*Problem:* No images are to be carried over; print all other material exactly as it stands.
....
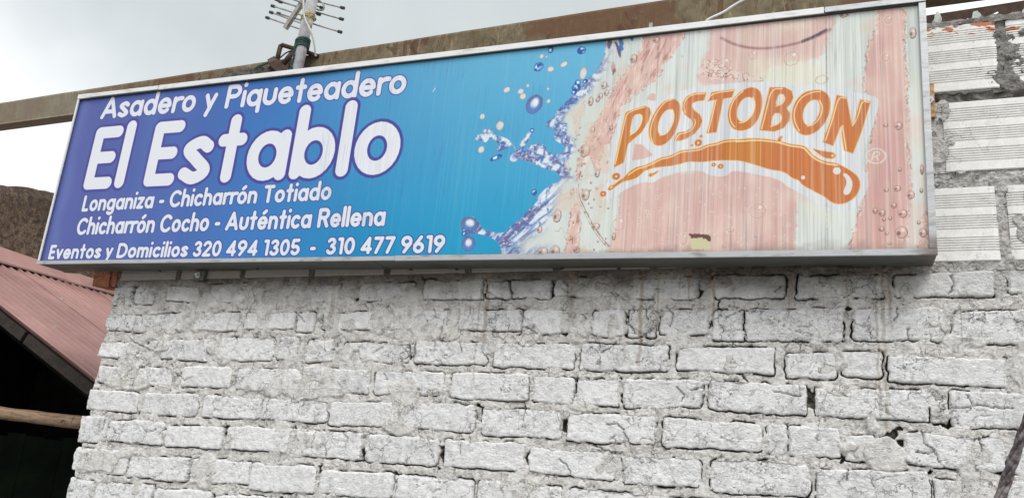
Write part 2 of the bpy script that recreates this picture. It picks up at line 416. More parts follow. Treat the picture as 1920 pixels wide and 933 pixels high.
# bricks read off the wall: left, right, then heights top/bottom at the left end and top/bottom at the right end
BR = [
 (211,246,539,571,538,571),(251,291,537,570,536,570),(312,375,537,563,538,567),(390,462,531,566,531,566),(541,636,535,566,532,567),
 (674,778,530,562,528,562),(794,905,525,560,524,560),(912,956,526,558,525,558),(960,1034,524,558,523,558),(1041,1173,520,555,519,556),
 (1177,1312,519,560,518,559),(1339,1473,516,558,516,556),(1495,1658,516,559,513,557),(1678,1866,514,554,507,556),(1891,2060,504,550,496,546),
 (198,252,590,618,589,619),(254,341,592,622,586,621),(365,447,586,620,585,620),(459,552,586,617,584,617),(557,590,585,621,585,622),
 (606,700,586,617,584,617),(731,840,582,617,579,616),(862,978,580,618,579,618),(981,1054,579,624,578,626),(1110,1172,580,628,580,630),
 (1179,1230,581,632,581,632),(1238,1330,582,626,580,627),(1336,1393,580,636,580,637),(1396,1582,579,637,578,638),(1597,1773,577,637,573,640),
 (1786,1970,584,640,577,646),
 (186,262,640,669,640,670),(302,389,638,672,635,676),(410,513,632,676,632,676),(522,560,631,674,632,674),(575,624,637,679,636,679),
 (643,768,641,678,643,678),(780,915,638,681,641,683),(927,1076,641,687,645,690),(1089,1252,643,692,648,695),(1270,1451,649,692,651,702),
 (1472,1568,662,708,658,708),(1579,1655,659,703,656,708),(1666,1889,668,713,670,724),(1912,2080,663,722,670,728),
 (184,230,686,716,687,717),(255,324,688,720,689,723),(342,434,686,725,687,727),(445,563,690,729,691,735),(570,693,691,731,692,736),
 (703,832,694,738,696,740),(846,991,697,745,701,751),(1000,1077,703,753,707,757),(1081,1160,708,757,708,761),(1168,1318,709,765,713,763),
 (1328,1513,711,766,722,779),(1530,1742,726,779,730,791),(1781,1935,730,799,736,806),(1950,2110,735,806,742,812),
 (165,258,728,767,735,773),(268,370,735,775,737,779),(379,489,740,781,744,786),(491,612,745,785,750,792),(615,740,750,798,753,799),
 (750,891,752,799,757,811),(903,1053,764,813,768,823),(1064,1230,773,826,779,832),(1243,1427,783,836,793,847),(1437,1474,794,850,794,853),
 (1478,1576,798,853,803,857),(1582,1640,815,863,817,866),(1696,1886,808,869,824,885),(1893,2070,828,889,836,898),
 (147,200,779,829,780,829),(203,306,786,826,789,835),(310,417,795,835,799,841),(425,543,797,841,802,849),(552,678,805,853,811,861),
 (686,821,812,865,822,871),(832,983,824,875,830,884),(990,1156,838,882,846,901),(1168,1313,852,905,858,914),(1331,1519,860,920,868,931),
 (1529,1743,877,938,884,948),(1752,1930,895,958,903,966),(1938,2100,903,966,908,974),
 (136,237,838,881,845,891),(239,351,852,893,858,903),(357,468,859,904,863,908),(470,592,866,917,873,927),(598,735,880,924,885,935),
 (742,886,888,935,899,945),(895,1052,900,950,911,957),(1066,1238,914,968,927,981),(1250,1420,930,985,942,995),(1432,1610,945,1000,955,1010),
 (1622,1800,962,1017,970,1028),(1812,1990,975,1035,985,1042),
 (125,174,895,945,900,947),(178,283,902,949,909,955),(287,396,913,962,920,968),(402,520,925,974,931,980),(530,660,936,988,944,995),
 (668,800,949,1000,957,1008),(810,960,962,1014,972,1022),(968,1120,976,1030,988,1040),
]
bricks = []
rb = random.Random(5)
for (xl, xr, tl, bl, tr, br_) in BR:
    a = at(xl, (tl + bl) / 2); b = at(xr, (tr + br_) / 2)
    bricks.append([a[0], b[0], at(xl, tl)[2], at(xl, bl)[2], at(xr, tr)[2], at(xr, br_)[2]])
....
*Exercise answer:*
Write part 2 of the bpy script that recreates this picture. It picks up at line 416. More parts follow. Treat the picture as 1920 pixels wide and 933 pixels high.
# bricks read off the wall: left, right, then heights top/bottom at the left end and top/bottom at the right end
BR = [
 (211,246,539,571,538,571),(251,291,537,570,536,570),(312,375,537,563,538,567),(390,462,531,566,531,566),(541,636,535,566,532,567),
 (674,778,530,562,528,562),(794,905,525,560,524,560),(912,956,526,558,525,558),(960,1034,524,558,523,558),(1041,1173,520,555,519,556),
 (1177,1312,519,560,518,559),(1339,1473,516,558,516,556),(1495,1658,516,559,513,557),(1678,1866,514,554,507,556),(1891,2060,504,550,496,546),
 (198,252,590,618,589,619),(254,341,592,622,586,621),(365,447,586,620,585,620),(459,552,586,617,584,617),(557,590,585,621,585,622),
 (606,700,586,617,584,617),(731,840,582,617,579,616),(862,978,580,618,579,618),(981,1054,579,624,578,626),(1110,1172,580,628,580,630),
 (1179,1230,581,632,581,632),(1238,1330,582,626,580,627),(1336,1393,580,636,580,637),(1396,1582,579,637,578,638),(1597,1773,577,637,573,640),
 (1786,1970,584,640,577,646),
 (186,262,640,669,640,670),(302,389,638,672,635,676),(410,513,632,676,632,676),(522,560,631,674,632,674),(575,624,637,679,636,679),
 (643,768,641,678,643,678),(780,915,638,681,641,683),(927,1076,641,687,645,690),(1089,1252,643,692,648,695),(1270,1451,649,692,651,702),
 (1472,1568,662,708,658,708),(1579,1655,659,703,656,708),(1666,1889,668,713,670,724),(1912,2080,663,722,670,728),
 (184,230,686,716,687,717),(255,324,688,720,689,723),(342,434,686,725,687,727),(445,563,690,729,691,735),(570,693,691,731,692,736),
 (703,832,694,738,696,740),(846,991,697,745,701,751),(1000,1077,703,753,707,757),(1081,1160,708,757,708,761),(1168,1318,709,765,713,763),
 (1328,1513,711,766,722,779),(1530,1742,726,779,730,791),(1781,1935,730,799,736,806),(1950,2110,735,806,742,812),
 (165,258,728,767,735,773),(268,370,735,775,737,779),(379,489,740,781,744,786),(491,612,745,785,750,792),(615,740,750,798,753,799),
 (750,891,752,799,757,811),(903,1053,764,813,768,823),(1064,1230,773,826,779,832),(1243,1427,783,836,793,847),(1437,1474,794,850,794,853),
 (1478,1576,798,853,803,857),(1582,1640,815,863,817,866),(1696,1886,808,869,824,885),(1893,2070,828,889,836,898),
 (147,200,779,829,780,829),(203,306,786,826,789,835),(310,417,795,835,799,841),(425,543,797,841,802,849),(552,678,805,853,811,861),
 (686,821,812,865,822,871),(832,983,824,875,830,884),(990,1156,838,882,846,901),(1168,1313,852,905,858,914),(1331,1519,860,920,868,931),
 (1529,1743,877,938,884,948),(1752,1930,895,958,903,966),(1938,2100,903,966,908,974),
 (136,237,838,881,845,891),(239,351,852,893,858,903),(357,468,859,904,863,908),(470,592,866,917,873,927),(598,735,880,924,885,935),
 (742,886,888,935,899,945),(895,1052,900,950,911,957),(1066,1238,914,968,927,981),(1250,1420,930,985,942,995),(1432,1610,945,1000,955,1010),
 (1622,1800,962,1017,970,1028),(1812,1990,975,1035,985,1042),
 (125,174,895,945,900,947),(178,283,902,949,909,955),(287,396,913,962,920,968),(402,520,925,974,931,980),(530,660,936,988,944,995),
 (668,800,949,1000,957,1008),(810,960,962,1014,972,1022),(968,1120,976,1030,988,1040),
]
bricks = []
rb = random.Random(5)
for (xl, xr, tl, bl, tr, br_) in BR:
    a = at(xl, (tl + bl) / 2); b = at(xr, (tr + br_) / 2)
    bricks.append([a[0], b[0], at(xl, tl)[2], at(xl, bl)[2], at(xr, tr)[2], at(xr, br_)[2]])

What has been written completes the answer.